Qatar’s alleged finance of Hezbollah terrorist movement puts US troops at risk.





The state of Qatar allegedly financed weapons deliveries to the global terrorist groups Hezbollah endangering the nearly 10,000 U.S. troops stations in the emirate.


The Gulf state’s Al Udeid military base is host to a forward headquarters of U.S. Central Command and to U.S. Air Force squadrons.

A private security contractor, Jason G., penetrated Qatar’s weapons procurement business as part of an apparent sting operation. He told Fox News on Tuesday that a “member of the royal family” allegedly authorized the delivery of military hardware to the U.S.- and EU-designated terrorist entity Hezbollah in Lebanon.
The Lebanese Hezbollah organization is an Iranian proxy Shia militia, established by the Teheran’s Islamic Revolutionary Guards Corps (IRGC) in Lebanon in 1982. It remains dependent on Iranian finance and support.
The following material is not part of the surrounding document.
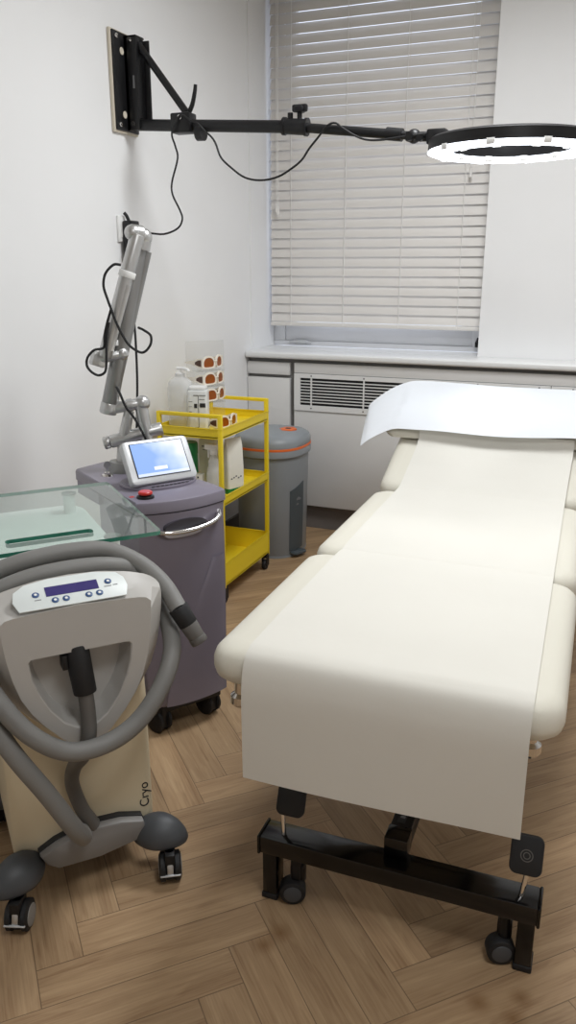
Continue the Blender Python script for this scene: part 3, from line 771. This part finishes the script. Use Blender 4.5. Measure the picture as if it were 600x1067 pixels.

It is responsible for the deaths of hundreds of U.S. military personnel in Iraq and Lebanon.
Abdulrahman bin Mohammed Sulaiman al-Khulaifi, Qatar’s ambassador to Belgium and the NATO, reportedly sought to pay Jason G. 750,000 euros to hush up the role of Qatar’s regime in supplying money and weapons to the Lebanese Shi’ite organization.
Jason G. said that at a January 2019 meeting with al-Khulaifi in Brussels, the envoy said, “The Jews are our enemies

Jason G., who uses an alias to shield himself from Qatari retaliation, said his goal was for “Qatar to stop funding extremists.” The “bad apples need to be taken out of the barrel and for [Qatar] to be part of the international community,” he added.
In 2017, President Donald Trump said Qatar “has been a funder of terrorism at a very high level.” A year later, Trump reversed himself, saying in a meeting with the country’s ruler, Emir Tamim bin Hamad Al-Thani, that Qatar was fighting extremists.